Donald Trump wasn’t the only conservative tweeting during Tuesday night’s Democratic debate. The National Rifle Association, who was mentioned several times, got in on the Twitter action, lobbing lexical bombs on the candidates in kind.

The NRA claimed Martin O’Malley, as governor of Maryland, forced gun control on the state and “now he wants to come after the rest of America’s (Second Amendment) rights,” the gun lobbyist wrote.

O’Malley touted his gun control record during the debate, telling debate moderator Anderson Cooper the enemy he was proudest of making was the NRA.

In May 2013, O’Malley signed a bill banning certain types of so-called “assault” weapons, limiting magazine capacity and requiring purchasers of handguns be fingerprinted.   

The Firearm Safety Act of 2013 was meant to “reduce gun violence” and “save lives,” O’Malley said at the time.
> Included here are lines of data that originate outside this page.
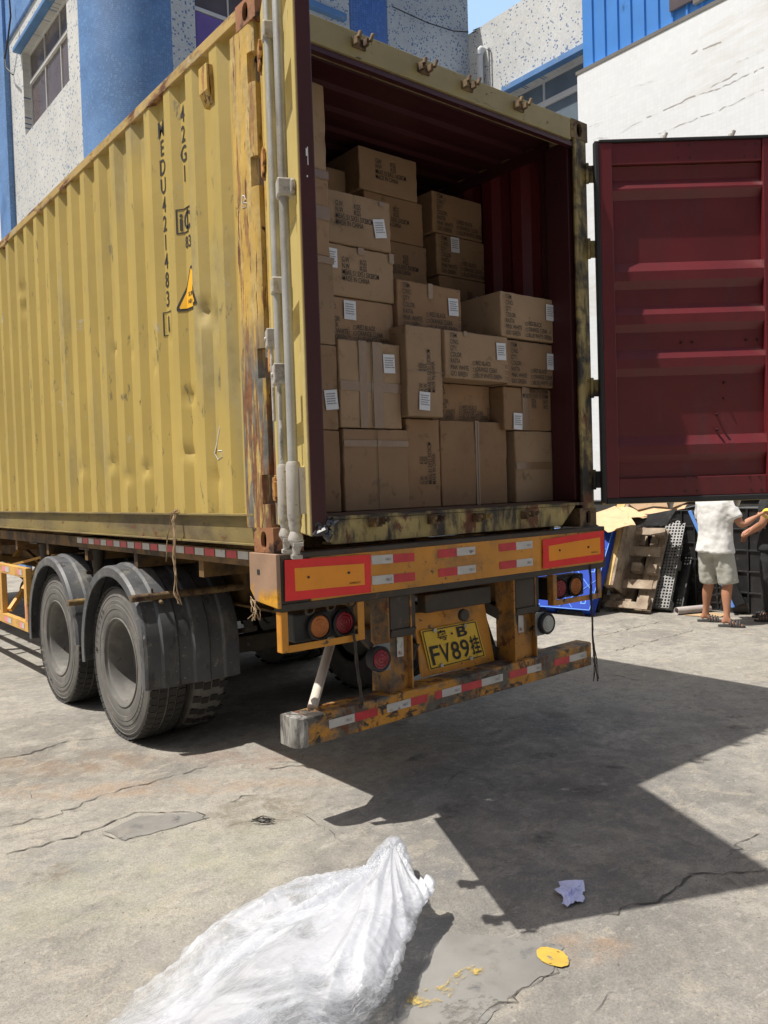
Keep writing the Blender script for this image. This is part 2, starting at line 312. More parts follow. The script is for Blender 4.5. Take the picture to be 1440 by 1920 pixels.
def worn(m, sc, lo, hi):
    """let the paint or thin cement wear through to the ground in a noise pattern"""
    t = m.node_tree; bs = t.nodes['Principled BSDF']; out = [n for n in t.nodes if n.type == 'OUTPUT_MATERIAL'][0]
    tr = N(t, 'ShaderNodeBsdfTransparent'); mx = N(t, 'ShaderNodeMixShader'); t.links.new(ramp(t, noise(t, coords(t), sc, 9, .7, None, 0, (7, 1, 0)), lo, hi), mx.inputs[0])
    t.links.new(tr.outputs[0], mx.inputs[1]); t.links.new(bs.outputs[0], mx.inputs[2]); t.links.new(mx.outputs[0], out.inputs['Surface']); return m
worn(M['paintyel'], 22, .36, .42)
M['paintfaint'] = worn(mat('faint_yellow_paint', (.46, .34, .10), .7, var=.15, vs=12), 20, .49, .62)
def tile_mat(name, horiz, base, chip, frac, tile, mortar, mfac=.5, var=.1, wear=None, blue=False):
    """small square tiles on a vertical wall; horiz = 'x' or 'y'"""
    m, t, bs = new_mat(name); co = coords(t); s = sep(t, co)
    u = math2(t, 'DIVIDE', math2(t, 'SUBTRACT', s[1], s[0]) if horiz == 'xy' else s[0 if horiz == 'x' else 1], tile); v = math2(t, 'DIVIDE', s[2], tile)
    fu = math2(t, 'FLOOR', u, 0); fv = math2(t, 'FLOOR', v, 0)
    cb = N(t, 'ShaderNodeCombineXYZ'); t.links.new(fu, cb.inputs[0]); t.links.new(fv, cb.inputs[1])
    wn = N(t, 'ShaderNodeTexWhiteNoise', noise_dimensions='2D'); t.links.new(cb.outputs[0], wn.inputs[0])
    col = mix(t, ramp(t, noise(t, co, .8, 6), .35, .65), tuple(c*(1-var) for c in base), tuple(c*(1+var) for c in base))
    rv = ramp(t, wn.outputs['Value'], 0, 1, *((.97, 1.02) if chip is None else (.88, 1.07))); cr = N(t, 'ShaderNodeCombineColor'); [t.links.new(rv, cr.inputs[k]) for k in range(3)]
    col = mix(t, 1.0, col, cr.outputs[0], 'MULTIPLY')
    if chip: col = mix(t, math2(t, 'LESS_THAN', wn.outputs['Value'], frac), col, chip)
    gu = math2(t, 'LESS_THAN', math2(t, 'FRACT', u, 0), .14); gv = math2(t, 'LESS_THAN', math2(t, 'FRACT', v, 0), .14)
    g = math2(t, 'MULTIPLY', math2(t, 'MAXIMUM', gu, gv), ramp(t, noise(t, co, 1.3, 6), .35, .62, mfac*.25, mfac))
    col = mix(t, g, col, mortar)
    if wear:
        for (c, lo, hi, sc, st) in wear: col = mix(t, ramp(t, noise(t, co, sc, 9, .7, st, .5, (sc, 2, 1)), lo, hi), col, c)
    t.links.new(col, bs.inputs['Base Color']); bs.inputs['Roughness'].default_value = .45
    bump(t, bs, g, -.3, .004)
    return m
M['mosaicY'] = tile_mat('white_mosaic_side', 'y', (.62, .63, .62), (.13, .20, .36), .06, .032, (.42, .43, .43), .5, wear=(((.40, .40, .38), .62, .75, .7, (1, 1, .4)),))
M['mosaicX'] = tile_mat('white_mosaic_front', 'x', (.56, .60, .62), (.10, .19, .38), .10, .032, (.35, .38, .41), .6, wear=(((.40, .40, .38), .62, .75, .7, (1, 1, .4)),))
M['blueY'] = tile_mat('blue_mosaic_side', 'xy', (.10, .225, .49), (.14, .29, .57), .10, .035, (.42, .5, .6), .45, .2, wear=(((.5, .55, .6), .66, .69, 4, (2, 2, .35)), ((.08, .17, .38), .55, .7, 1.2, (1, 1, 1))))
M['blueX'] = tile_mat('blue_mosaic_front', 'x', (.055, .155, .48), (.08, .2, .55), .15, .05, (.3, .4, .55), .5, .2, wear=(((.45, .5, .56), .68, .70, 4, (2, 2, .35)),))
M['whitewall'] = tile_mat('whitewashed_tiled_wall', 'y', (.78, .82, .87), None, 0, .06, (.66, .67, .68), .3, .03, wear=(((.50, .50, .49), .66, .70, 2.2, (1, .35, 2.5)), ((.66, .66, .65), .55, .7, 1.0, (1, .4, 1.5))))
M['bluecorr'] = mat('blue_steel_cladding', (.055, .235, .66), .4, var=.08, vs=1.5, b=.05, layers=(((.03, .10, .3), .64, .7, 3, (1, 1, .3)),))

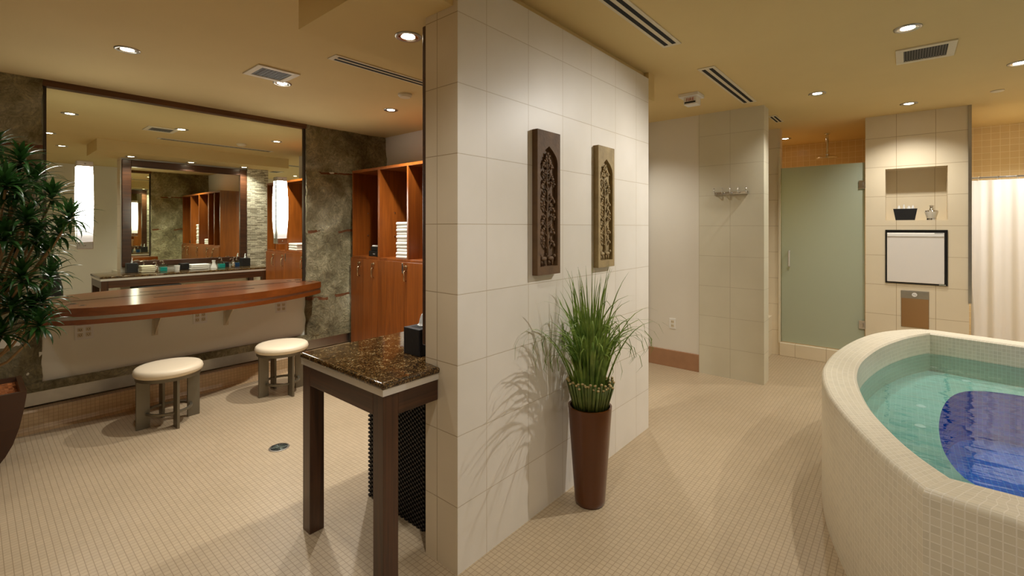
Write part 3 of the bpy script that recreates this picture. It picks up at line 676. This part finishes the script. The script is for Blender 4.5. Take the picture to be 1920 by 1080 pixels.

The law was upheld last year by a federal judge who ruled AR-15 and similar rifles “fall outside Second Amendment protection as dangerous and unusual arms.”    

Maryland has statistically had one of the highest rates of homicide in the country – 70 percent of all homicides are committed with firearms – and in 2013 the state was in the top 10, according FactCheck.org, a project of the University of Pennsylvania’s Annenberg Public Policy Center.

Using FBI data for 2014, fact checkers also found that Maryland was one of five states with the highest rates of robberies committed with a firearm.

During Tuesday’s debate, O’Malley mentioned Sandy and Lonnie Phillips, whose 24-year-old daughter, Jessica Ghawi, was one of 12 people killed when a gunman opened fire during a midnight showing at a movie theater in Aurora, Colorado, in July 2012. The couple was ordered to pay more than $200,000 in court costs after losing their lawsuit brought against the gun shop and others who sold the weapons to the gunman. Following the order, the couple dropped their appeal, citing the expense of another potential loss.

O’Malley said the family lost “because of the way the NRA gets its way in our Congress and we take a back seat.”

The former governor vowed to cut the number of annual U.S. gun deaths – roughly 30,000 – in half by repealing the 2005 Protection of Lawful Commerce in Arms Act, which shields gun manufacturers and dealers from liability when firearms made or sold by them are used in the commission of a crime.

Bernie Sanders during the debate was forced to defend his position on the law, which he voted in favor of. The NRA, who heavily backed the passage of the law, gave Sanders a D- grade in November 2012. The highest grade Sanders has ever received from the gun lobby group was a C- in 2006.            

“This was a large and complicated bill,” Sanders said, adding that he supported holding liable a manufacturer who legally sells a gun that is then later used in the commission of a crime.

“On the other hand,” Sanders said, when you have gun shops and manufacturers “knowingly” giving guns to criminals, “of course we should take action.”

Such was the case a decision handed down Tuesday in favor of two Milwaukee police officers injured by a gun negligently sold by firearms dealer Badger Guns to a straw purchaser in 2009.

The gun manufacture shield law didn’t protect the gun shop in this case because of a provision holding liable a seller in cases of negligence.

Hillary Clinton also attacked the gun group during the debate, saying, “It’s time the entire country stood against the NRA.”

Clinton, who received an F-rating from the NRA during her 2000 U.S. Senate race in New York, recently unveiled gun policy proposals, which include closing the so-called gun show loophole and the repeal of the gun manufacturer shield law.  

Jim Webb, a highly decorated former Marine and former Secretary of the Navy was the only candidate on the dais to receive an A-rating from the NRA, an accolade he received during his 2006 Senate race.

Like Webb, former Rhode Island governor Lincoln Chafee was also a Republican in the past. He received an F-rating from the NRA in the 2010 governor’s race, according to the NRA’s Political Victory Fund database.